The ratio of electron and phonon thermal conductivity in nanoscale conductors

Background. Nanoscale conductors based on graphene nanoribbons and carbon nanotubes appear to be promising elements of nanoelectronics devices. Of practical interest are not only their high electrical conductivity, but also high thermal conductivity. Moreover, unlike electrical conductivity, the thermal conductivity of these nanoconductors is due not only to electronic, but also to phonon transport. Of particular interest is the study of the electron and phonon thermal conductivity of these nanoconductors in the mode of ballistic transport of heat carriers, when there is no electron scattering on phonons. The length of the ballistic path of electrons and phonons in graphene is about 1 micron. Therefore, this mode is attractive for practical use, since there are no losses on the release of Joule heat. The corresponding transverse dimensions of nanowires do not exceed 100 nm, therefore, quantum-dimensional effects must be taken into account when calculating electrical and heat transfer in them. In this regard, the study of the ratio of electron and phonon ballistic thermal conductivity and the number of corresponding quantum channels of electron and phonon transport in nanoconductors is an urgent task. The purpose of this work is to solve it. Materials and methods. Graphene nanoribbons with “zigzag” type edges and carbon nanotubes of “armchair” type are considered in this paper. The length of these nanoconductors is considered to be less than their ballistic length, and the transverse dimensions do not exceed 100 nm. The research is based on well-known methods of quantum physics, solid state physics and quantum theory of electrical conductivity and thermal conductivity of two-dimensional crystalline media. Results.

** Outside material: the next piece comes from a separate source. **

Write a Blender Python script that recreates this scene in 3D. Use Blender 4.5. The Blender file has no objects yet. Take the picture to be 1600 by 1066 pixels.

By applying the principles of dimensional quantization to the theory of thermal conductivity of electron and phonon gases in graphene nanoribbons and carbon nanotubes, expressions are obtained for the quanta of electron and phonon thermal conductivity in these materials, as well as the number of channels of electron and phonon transport. Corresponding numerical estimates are made. Conclusions. The results obtained can be used to calculate heat transfer in nanoconductors based on graphene nanoribbons and carbon nanotubes.